In its German translation, The Emperor carries the subtitle, “A Parable About Power.” (The Polish original title is Cesarz, or Caesar.) When Kapuściński first traveled to Ethiopia, his native Poland was emerging from a system in which there had also been but one sun, anointed by History and the Party rather than by God, but not, in many ways, so very different from Haile Selassie. Stalin had died a natural death while still in power, but many of the aspects of the Emperor’s rule would have been familiar to anyone who lived through Stalinism. The denunciations, the supremacy of loyalty, the constant fear; all of these would have been familiar to Kapuściński.

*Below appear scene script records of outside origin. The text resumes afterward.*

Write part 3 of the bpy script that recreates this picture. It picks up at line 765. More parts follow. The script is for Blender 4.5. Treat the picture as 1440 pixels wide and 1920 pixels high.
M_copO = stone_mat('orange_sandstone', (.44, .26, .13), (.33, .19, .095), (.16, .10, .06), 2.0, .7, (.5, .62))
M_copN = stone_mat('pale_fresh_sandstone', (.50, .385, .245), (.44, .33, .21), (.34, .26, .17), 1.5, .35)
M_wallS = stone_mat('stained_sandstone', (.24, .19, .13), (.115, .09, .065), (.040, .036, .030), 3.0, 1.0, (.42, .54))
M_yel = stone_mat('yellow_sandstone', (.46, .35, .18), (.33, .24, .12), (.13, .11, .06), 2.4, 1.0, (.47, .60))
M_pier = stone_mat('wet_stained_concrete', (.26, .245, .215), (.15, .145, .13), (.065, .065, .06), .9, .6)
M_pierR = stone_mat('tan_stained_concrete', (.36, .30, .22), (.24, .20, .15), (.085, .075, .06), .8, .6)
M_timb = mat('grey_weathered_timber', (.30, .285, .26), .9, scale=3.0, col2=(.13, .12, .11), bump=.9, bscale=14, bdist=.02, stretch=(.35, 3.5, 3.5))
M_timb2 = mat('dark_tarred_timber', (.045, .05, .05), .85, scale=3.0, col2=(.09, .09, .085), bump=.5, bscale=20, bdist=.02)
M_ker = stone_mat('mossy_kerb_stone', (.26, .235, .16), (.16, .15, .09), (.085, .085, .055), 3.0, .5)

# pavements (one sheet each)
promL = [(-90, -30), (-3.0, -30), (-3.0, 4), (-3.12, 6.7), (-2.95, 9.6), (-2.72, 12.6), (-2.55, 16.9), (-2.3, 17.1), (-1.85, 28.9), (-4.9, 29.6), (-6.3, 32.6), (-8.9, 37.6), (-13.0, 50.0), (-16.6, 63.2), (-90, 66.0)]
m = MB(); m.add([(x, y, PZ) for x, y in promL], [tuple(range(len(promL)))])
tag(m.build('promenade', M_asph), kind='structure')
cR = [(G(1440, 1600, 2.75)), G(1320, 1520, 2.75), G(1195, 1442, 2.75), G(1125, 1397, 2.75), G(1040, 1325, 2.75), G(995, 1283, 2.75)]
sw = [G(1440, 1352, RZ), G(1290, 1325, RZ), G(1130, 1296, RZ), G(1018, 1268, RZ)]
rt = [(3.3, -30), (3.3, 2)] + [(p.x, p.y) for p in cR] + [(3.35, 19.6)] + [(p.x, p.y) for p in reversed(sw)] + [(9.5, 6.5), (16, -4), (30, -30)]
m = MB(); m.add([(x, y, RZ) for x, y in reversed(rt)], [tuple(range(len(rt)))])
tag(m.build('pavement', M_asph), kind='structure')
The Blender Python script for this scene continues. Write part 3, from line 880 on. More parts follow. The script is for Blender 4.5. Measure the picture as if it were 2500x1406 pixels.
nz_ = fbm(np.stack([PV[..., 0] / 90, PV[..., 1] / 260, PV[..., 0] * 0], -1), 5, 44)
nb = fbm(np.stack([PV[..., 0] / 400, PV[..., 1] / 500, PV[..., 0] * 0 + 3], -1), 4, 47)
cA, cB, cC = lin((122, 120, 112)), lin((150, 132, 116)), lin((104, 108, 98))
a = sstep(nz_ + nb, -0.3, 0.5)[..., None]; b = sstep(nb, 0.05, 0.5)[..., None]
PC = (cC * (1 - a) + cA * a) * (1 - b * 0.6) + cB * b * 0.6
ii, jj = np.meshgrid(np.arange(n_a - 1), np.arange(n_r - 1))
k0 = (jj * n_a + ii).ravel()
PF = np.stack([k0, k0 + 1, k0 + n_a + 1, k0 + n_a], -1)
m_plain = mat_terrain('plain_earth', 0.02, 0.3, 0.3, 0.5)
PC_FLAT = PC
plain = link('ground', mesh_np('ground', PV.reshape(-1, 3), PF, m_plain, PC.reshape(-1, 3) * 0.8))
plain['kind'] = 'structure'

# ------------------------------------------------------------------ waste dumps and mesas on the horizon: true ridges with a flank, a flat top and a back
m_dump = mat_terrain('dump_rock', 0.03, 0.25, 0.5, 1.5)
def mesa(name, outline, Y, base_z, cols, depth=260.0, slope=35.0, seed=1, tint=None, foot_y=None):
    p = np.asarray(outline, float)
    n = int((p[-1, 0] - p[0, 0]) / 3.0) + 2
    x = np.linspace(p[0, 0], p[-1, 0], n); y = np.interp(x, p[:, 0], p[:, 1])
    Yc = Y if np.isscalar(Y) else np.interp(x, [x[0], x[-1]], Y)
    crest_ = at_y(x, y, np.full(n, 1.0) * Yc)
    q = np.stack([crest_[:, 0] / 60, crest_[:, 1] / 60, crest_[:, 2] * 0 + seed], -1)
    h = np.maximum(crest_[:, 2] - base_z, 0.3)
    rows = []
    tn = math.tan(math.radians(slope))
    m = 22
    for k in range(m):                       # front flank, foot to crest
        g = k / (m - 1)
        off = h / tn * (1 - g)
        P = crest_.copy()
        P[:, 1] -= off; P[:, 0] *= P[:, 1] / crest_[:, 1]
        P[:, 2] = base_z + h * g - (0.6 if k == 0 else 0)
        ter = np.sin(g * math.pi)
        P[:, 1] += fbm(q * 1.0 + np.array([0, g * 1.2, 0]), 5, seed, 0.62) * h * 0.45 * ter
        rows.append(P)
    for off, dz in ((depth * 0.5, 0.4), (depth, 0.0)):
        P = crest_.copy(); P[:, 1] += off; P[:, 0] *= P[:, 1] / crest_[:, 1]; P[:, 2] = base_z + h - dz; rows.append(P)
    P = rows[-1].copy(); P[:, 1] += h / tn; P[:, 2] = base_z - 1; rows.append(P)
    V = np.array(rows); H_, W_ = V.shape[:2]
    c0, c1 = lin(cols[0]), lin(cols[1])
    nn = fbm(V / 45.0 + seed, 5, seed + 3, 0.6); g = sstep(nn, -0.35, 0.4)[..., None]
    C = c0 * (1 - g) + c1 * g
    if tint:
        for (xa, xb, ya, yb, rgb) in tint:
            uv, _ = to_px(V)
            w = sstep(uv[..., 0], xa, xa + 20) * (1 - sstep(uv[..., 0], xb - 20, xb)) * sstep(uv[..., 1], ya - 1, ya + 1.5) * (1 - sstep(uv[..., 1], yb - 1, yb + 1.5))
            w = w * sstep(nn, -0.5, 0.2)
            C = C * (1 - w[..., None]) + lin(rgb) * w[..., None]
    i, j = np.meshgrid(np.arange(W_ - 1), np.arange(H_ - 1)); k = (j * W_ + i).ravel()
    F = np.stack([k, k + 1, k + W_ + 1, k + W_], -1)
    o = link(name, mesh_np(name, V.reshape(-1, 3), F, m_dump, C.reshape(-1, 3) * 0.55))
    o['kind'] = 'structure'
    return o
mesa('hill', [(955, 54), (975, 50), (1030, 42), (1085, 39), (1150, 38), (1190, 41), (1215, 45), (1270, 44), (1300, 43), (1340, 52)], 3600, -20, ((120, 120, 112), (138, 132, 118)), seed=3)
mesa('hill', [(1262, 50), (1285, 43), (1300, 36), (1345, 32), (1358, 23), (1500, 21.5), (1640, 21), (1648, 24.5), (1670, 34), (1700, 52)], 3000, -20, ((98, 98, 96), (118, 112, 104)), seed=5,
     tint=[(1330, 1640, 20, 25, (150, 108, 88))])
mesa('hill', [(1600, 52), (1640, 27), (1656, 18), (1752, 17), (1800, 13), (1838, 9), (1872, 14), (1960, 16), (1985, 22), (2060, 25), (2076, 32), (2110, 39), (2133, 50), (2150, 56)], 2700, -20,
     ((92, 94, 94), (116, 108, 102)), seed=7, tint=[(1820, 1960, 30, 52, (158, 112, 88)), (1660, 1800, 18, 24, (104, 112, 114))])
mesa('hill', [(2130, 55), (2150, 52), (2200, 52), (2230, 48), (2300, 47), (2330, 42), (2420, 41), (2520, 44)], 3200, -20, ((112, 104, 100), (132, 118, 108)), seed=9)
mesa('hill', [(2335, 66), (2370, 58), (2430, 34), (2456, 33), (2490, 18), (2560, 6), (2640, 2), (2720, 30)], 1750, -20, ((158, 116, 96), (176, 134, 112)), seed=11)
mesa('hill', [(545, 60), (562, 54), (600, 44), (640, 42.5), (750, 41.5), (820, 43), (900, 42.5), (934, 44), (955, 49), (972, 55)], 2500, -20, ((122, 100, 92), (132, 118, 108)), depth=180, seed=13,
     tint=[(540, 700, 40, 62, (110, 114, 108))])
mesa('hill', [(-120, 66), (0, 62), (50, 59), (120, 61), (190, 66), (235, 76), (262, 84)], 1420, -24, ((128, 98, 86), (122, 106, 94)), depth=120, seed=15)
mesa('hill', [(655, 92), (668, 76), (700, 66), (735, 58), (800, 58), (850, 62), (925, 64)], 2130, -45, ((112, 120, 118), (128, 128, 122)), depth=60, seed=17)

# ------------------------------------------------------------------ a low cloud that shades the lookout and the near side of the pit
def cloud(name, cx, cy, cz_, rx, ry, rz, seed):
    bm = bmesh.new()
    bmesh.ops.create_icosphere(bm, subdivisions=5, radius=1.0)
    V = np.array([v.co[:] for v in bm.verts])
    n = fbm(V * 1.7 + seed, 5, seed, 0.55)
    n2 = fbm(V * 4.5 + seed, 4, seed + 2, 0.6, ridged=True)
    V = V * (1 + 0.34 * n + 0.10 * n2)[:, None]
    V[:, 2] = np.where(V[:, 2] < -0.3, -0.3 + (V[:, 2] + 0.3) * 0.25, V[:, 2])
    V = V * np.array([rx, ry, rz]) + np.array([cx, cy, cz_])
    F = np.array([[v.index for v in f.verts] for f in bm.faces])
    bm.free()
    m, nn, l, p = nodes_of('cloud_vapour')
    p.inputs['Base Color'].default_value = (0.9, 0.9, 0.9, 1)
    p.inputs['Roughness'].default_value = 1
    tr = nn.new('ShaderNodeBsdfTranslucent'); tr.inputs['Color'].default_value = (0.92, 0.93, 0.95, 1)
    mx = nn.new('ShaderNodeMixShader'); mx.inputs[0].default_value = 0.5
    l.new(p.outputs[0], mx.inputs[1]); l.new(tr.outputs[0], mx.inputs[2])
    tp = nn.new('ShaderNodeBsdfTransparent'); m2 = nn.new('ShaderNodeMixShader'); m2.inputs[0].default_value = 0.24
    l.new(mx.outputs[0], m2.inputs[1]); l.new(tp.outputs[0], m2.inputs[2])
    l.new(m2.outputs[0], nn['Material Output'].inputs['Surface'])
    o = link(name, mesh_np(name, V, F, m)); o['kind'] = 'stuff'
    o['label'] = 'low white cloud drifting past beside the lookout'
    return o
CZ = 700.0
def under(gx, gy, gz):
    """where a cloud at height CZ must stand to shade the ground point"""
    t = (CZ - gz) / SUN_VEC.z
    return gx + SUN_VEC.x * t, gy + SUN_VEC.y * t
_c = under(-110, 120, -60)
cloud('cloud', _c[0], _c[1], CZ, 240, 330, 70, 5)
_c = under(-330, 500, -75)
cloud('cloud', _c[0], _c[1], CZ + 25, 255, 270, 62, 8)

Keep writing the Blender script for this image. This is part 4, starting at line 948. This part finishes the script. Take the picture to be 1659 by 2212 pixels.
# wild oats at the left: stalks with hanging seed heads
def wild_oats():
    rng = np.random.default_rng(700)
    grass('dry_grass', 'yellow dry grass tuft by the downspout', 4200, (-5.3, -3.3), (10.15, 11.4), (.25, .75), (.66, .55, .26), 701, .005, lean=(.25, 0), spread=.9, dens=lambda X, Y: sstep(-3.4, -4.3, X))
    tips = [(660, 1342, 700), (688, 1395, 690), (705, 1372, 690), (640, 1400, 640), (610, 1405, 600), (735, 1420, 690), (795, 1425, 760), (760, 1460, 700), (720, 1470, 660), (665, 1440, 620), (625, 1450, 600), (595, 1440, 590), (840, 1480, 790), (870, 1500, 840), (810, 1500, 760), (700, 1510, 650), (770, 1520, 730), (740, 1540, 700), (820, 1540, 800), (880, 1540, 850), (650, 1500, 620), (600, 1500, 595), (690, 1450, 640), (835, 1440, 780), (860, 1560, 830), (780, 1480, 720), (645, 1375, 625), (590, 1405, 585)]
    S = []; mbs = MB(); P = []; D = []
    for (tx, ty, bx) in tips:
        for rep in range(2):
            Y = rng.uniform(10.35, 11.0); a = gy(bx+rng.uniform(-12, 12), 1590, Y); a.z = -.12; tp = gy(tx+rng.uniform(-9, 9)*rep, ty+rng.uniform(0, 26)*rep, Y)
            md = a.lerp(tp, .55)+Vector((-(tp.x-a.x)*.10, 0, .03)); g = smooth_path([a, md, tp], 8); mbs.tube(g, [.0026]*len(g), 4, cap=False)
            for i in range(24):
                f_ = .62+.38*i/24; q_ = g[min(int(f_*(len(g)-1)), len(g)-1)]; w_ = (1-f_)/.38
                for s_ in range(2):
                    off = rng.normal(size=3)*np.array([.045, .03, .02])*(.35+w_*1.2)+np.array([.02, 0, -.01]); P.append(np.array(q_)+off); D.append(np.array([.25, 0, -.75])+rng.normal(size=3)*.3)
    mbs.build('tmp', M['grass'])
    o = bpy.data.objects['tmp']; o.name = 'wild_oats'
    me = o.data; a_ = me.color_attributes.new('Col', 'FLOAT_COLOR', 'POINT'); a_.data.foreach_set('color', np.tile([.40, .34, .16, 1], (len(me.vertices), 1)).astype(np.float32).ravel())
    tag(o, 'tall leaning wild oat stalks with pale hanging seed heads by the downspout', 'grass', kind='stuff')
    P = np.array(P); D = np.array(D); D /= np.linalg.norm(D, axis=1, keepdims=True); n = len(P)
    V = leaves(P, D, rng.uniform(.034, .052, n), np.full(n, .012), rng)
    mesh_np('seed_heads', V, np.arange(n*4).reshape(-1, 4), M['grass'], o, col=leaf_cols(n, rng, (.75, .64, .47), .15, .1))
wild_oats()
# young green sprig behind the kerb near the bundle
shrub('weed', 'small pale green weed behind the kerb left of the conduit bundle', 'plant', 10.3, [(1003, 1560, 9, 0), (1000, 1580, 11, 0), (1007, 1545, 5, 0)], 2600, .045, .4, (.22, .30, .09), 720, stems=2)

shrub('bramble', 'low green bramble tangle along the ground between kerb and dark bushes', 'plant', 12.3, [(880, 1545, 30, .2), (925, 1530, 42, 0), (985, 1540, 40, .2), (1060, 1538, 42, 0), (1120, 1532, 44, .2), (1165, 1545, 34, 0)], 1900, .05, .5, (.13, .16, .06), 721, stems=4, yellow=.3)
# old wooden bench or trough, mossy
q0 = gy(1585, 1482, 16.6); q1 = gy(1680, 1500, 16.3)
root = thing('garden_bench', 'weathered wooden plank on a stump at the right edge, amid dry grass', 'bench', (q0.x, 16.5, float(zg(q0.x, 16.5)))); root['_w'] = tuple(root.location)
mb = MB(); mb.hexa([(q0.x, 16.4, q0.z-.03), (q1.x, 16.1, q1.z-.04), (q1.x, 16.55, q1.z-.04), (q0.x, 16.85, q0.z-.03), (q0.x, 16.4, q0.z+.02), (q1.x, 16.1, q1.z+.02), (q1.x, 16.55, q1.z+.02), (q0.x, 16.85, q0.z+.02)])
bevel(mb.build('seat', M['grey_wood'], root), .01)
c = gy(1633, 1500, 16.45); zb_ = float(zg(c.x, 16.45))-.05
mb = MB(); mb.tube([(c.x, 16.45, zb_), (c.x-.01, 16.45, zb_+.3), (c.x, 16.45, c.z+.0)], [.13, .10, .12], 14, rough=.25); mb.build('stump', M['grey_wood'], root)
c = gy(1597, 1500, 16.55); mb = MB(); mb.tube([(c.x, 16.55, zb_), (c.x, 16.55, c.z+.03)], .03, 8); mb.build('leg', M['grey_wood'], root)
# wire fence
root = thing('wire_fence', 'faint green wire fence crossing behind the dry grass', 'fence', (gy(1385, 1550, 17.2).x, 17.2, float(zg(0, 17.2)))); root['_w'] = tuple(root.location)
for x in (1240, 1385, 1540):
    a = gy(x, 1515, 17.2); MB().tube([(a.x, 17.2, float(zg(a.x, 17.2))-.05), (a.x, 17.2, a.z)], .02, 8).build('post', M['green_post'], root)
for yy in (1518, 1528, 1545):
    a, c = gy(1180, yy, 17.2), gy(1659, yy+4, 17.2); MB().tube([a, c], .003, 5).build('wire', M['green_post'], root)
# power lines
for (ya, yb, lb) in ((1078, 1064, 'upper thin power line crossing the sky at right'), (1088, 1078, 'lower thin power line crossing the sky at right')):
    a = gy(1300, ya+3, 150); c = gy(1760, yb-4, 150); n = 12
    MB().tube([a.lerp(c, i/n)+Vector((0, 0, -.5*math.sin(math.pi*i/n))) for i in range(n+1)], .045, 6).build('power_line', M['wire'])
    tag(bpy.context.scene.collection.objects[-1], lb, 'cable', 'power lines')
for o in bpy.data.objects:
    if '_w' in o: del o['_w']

When he wrote the book, Poland was enjoying a period of relative liberalization, but there were still strict limits on what could be said, and what could be questioned. At one level, it’s possible that Cesarz escaped the censor’s ire because it was about the downfall of a feudal system, and thus fit into the Communist dialectic of history. At another, though, the censor failed to see that Kapuściński’s observations could be more generally applied to systems of power that center on one person and do not allow for the freedom of individuals. Unless the censor agreed with Kapuściński, as was sometimes known to happen; dictatorships, whether of His Majesty or of the Politburo, are never as seamless as they like to pretend.
The Hours of Assignments, the whispers, the denunciations; the catching up, the surpassing. All of these come back to me as I think about The Emperor, a portrait of power exercised in a self-contained world, upon which the rest of reality was eventually bound to intrude.